#### Working data
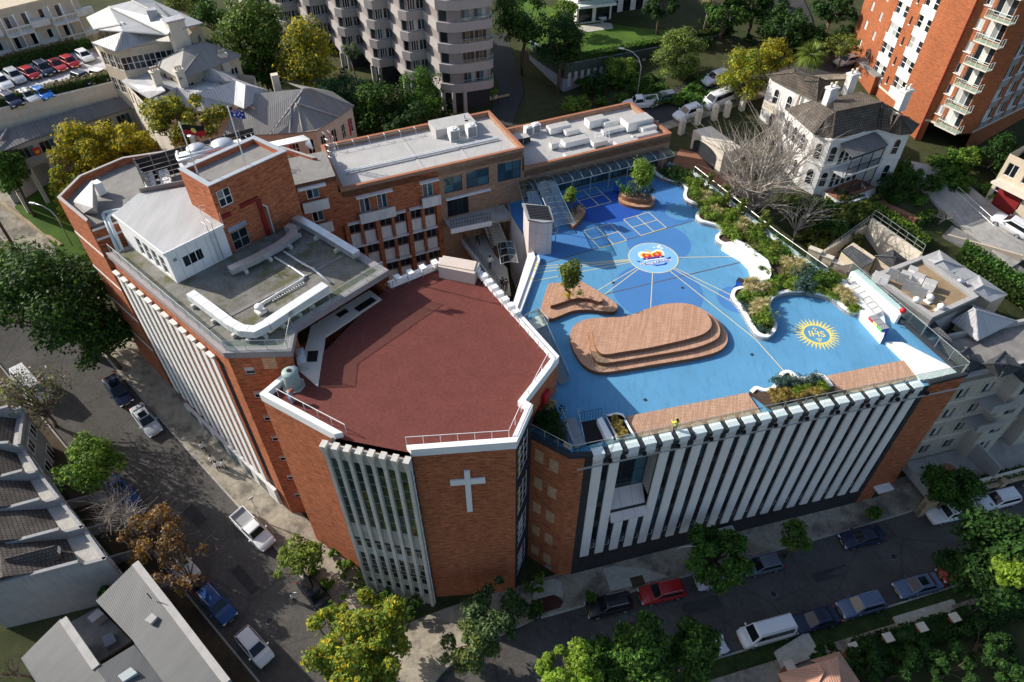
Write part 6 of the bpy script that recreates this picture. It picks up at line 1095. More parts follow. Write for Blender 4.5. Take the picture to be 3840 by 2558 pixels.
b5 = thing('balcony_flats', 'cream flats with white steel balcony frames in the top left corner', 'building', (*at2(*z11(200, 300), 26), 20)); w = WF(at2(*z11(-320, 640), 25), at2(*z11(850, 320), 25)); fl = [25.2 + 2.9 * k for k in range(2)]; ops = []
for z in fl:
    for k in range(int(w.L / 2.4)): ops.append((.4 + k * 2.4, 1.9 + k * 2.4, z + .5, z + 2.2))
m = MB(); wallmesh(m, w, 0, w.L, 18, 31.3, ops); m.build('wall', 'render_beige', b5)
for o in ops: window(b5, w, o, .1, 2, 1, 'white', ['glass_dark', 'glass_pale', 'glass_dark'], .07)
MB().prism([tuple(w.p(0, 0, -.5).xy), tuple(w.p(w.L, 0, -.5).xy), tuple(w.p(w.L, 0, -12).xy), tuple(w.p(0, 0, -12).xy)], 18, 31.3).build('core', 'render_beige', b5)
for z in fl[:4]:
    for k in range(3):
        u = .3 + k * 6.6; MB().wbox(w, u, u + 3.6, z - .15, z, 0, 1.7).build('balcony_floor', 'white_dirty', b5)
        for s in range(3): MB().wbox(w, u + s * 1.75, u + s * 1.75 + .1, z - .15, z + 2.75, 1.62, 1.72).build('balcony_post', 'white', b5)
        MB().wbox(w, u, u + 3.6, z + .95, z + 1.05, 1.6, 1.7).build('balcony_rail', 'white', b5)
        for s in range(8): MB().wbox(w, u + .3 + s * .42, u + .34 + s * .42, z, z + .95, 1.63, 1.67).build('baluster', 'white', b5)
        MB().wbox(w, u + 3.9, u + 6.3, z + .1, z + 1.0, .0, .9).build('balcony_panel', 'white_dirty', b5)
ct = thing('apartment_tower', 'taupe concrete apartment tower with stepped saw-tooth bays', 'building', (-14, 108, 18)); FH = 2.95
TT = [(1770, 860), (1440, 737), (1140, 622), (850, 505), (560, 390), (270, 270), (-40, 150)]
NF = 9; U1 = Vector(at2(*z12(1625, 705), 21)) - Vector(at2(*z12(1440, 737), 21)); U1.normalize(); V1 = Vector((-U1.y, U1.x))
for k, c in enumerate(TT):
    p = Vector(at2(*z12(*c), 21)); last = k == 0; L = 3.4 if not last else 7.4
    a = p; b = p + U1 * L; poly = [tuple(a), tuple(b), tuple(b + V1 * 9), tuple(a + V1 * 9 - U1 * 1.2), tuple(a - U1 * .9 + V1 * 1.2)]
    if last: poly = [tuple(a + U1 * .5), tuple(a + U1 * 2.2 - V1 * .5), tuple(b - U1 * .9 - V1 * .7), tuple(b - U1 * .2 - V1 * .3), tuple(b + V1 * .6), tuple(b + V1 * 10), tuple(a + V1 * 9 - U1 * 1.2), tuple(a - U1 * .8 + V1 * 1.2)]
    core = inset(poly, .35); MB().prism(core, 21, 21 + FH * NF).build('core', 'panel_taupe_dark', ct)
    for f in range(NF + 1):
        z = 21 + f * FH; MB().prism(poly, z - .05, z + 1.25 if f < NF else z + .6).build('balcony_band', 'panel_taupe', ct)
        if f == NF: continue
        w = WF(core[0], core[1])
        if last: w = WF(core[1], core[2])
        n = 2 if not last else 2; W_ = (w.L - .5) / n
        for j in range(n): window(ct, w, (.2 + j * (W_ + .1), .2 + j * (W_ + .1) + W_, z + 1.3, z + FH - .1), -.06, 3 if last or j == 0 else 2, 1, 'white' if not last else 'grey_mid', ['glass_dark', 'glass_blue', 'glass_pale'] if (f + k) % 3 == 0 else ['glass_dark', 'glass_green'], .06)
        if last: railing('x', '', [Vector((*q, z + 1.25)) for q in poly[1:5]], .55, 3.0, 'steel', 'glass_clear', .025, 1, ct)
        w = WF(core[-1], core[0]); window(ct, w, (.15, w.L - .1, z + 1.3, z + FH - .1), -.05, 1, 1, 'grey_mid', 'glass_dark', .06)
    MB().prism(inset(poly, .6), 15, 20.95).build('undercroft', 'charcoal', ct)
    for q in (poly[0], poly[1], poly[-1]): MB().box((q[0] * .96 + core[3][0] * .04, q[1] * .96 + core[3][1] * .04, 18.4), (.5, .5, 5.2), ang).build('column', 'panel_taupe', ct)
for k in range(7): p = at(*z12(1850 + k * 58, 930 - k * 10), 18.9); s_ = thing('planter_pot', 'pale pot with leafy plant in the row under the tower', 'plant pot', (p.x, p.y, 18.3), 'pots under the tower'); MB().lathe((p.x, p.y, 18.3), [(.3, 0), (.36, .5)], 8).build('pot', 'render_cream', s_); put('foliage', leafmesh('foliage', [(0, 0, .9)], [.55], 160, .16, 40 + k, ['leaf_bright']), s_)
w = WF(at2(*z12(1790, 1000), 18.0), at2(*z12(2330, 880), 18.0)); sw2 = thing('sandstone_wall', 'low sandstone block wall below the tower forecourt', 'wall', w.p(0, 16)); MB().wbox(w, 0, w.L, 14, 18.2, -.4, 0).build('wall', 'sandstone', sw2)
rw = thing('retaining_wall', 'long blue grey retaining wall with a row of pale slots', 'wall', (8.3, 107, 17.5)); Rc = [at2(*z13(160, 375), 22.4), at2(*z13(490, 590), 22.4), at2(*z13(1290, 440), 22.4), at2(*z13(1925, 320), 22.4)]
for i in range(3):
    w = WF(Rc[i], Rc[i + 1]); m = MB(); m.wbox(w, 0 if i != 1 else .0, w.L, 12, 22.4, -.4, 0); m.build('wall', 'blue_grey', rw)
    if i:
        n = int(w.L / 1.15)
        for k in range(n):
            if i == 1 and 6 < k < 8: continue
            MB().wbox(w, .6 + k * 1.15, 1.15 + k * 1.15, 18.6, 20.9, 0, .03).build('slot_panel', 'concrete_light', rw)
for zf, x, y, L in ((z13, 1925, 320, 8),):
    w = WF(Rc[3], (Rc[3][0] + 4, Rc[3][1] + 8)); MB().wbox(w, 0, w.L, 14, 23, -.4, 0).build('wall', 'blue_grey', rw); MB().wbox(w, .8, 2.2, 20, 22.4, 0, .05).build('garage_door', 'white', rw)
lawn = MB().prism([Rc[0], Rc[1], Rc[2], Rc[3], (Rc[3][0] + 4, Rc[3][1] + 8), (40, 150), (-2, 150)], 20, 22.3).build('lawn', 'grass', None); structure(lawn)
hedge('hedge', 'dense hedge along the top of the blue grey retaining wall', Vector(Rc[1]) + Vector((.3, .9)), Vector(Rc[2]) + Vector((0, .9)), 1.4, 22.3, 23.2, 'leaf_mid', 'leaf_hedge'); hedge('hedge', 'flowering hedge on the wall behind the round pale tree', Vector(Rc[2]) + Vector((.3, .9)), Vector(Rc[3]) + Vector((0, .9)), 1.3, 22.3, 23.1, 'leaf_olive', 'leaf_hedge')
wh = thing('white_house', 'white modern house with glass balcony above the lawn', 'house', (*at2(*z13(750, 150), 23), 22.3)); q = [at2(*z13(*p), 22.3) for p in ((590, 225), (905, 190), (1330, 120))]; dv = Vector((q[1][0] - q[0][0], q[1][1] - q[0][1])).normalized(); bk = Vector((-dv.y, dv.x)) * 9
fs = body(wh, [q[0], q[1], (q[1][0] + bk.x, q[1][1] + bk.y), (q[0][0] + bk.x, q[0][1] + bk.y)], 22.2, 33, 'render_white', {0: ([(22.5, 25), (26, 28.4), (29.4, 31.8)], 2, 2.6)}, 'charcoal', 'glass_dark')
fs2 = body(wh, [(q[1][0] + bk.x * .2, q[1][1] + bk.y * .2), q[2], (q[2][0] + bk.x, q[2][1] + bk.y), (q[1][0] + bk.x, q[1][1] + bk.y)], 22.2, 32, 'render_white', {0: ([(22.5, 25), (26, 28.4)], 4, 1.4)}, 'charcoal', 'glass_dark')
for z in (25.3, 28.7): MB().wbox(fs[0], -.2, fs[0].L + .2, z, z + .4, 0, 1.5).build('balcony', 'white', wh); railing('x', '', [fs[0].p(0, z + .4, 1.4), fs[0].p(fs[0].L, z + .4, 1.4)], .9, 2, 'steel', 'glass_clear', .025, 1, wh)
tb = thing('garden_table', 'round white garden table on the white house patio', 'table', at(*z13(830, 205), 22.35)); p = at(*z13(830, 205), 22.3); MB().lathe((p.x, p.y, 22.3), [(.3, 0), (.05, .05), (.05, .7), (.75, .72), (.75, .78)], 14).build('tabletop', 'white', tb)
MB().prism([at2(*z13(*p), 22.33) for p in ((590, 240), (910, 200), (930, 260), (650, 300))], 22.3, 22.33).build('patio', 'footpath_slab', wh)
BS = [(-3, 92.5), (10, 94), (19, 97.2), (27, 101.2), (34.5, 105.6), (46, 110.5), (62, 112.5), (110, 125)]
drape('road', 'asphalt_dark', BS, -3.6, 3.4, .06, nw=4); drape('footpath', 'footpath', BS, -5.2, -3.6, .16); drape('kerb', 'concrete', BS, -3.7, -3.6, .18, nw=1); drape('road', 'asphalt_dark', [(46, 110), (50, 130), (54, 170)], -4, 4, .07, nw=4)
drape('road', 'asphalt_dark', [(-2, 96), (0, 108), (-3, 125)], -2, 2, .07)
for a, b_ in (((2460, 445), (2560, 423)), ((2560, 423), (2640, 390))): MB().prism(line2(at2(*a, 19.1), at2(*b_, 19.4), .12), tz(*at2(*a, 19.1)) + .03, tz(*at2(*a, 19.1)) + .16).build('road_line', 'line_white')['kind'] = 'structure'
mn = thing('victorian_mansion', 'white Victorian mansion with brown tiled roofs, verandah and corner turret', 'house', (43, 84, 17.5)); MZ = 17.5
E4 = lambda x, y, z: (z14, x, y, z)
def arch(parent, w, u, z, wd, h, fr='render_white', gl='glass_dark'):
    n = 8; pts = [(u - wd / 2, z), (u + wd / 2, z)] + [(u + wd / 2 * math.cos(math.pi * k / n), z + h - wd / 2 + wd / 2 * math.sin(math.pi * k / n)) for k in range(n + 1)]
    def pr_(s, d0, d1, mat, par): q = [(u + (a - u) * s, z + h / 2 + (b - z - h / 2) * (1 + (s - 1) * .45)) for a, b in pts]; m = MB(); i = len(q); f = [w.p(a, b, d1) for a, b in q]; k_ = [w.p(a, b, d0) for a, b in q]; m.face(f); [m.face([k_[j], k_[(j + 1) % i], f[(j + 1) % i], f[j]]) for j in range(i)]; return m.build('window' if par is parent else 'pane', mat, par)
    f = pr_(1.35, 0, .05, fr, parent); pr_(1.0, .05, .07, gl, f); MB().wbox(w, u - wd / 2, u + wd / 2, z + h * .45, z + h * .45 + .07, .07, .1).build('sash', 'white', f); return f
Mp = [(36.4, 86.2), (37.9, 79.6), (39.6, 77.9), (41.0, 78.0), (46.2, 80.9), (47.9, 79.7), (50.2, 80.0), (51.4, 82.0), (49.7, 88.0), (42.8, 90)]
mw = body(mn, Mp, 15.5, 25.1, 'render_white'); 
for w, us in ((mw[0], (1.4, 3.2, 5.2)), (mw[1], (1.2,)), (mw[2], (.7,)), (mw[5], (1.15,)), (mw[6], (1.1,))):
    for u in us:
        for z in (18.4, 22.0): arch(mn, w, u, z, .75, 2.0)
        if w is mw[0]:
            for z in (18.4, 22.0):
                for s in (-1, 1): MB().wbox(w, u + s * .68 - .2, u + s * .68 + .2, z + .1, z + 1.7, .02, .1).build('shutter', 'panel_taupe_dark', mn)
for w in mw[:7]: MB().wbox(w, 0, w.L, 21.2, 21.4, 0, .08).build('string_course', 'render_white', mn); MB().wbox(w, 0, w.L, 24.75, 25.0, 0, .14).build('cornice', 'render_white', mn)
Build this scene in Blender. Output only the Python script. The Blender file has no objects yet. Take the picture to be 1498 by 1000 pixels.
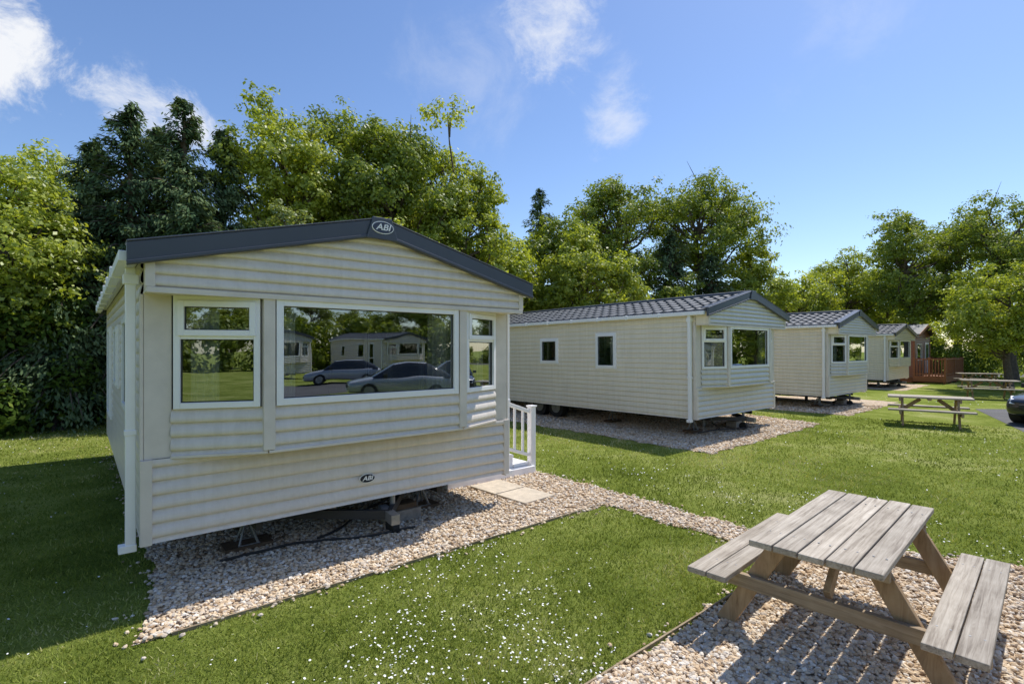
########
Find every line that holds "Blender" and copy it.

Write part 6 of the bpy script that recreates this picture. It picks up at line 1095. More parts follow. Write for Blender 4.5. Take the picture to be 3840 by 2558 pixels.
Build this scene in Blender. Output only the Python script. The Blender file has no objects yet. Take the picture to be 1498 by 1000 pixels.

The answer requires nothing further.